Operational Boundaries and Velocity Planning for Camera-tower on Rails
Abstract
The company Electric Friends AS has developed a new camera system for indoor television production. The system moves on rails and can be controlled remotely. Currently the system drives with constant velocity, not allowing the camera to drive faster on straight paths than in a curve. Also, the velocity and acceleration are manually adapted for each camera-tower. Therefore, the company is interested in a mathematical way of establishing operational bounds, determining tolerable acceleration before tilting and tolerable velocity for the camera-tower in a curve. Following, a motion control algorithm implementing the operational bounds is wanted.

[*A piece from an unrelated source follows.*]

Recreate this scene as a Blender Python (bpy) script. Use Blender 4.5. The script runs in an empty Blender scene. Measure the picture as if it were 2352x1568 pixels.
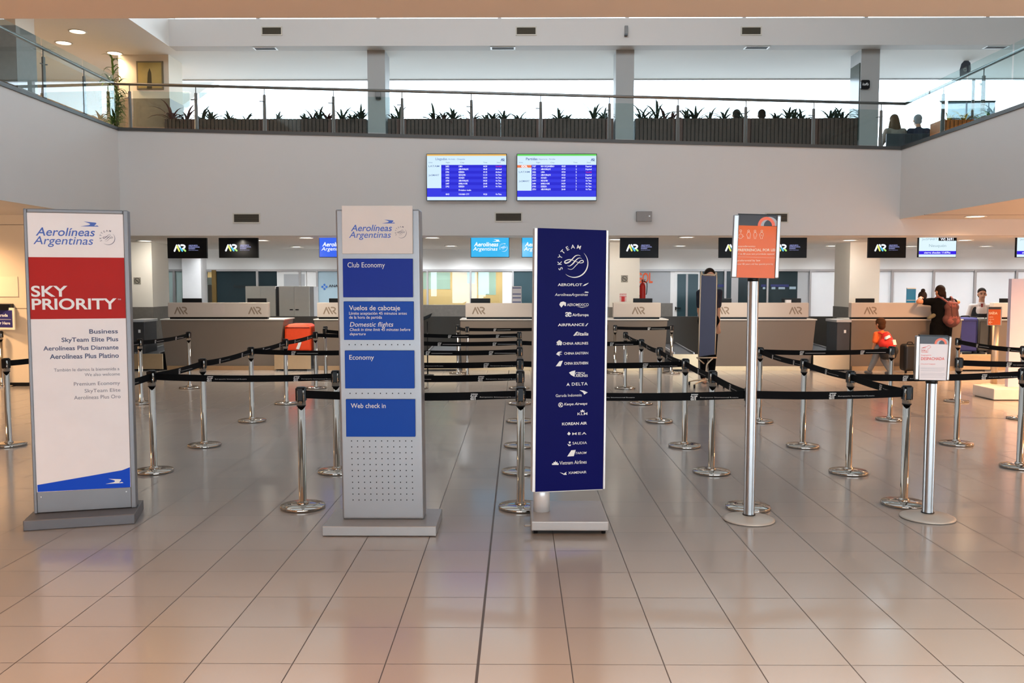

A method determining operational bounds has been developed by looking at moment balance around the centre of mass, which is a result of forces working at point of tilt. This lead to an expression for acceleration limit and velocity limit in a curve with a given radius. Because the system already had a functioning controller, a way of determining set points for the controller was the only aspect needed to control motion. A velocity planning algorithm was suggested, computing a velocity profile for a given path and traversal time, by minimizing the total jerk.
The method determining operational bounds made sense from a physical perspective. Resulting boundary values for normal acceleration were reasonable, and consequently also the velocity in a curve with a given radius. Because the shape of the camera-towers foot is trapezoidal and there is only a single wheel on the shortest parallel side of the trapezoid, the resulting boundary value for tangential acceleration was significantly low. The suggested velocity planning algorithm was deemed a fitting suggestion. Although the implementation of the algorithm did not produce an optimal velocity profile, due to implementation issues, it demonstrated the functionality of the algorithm.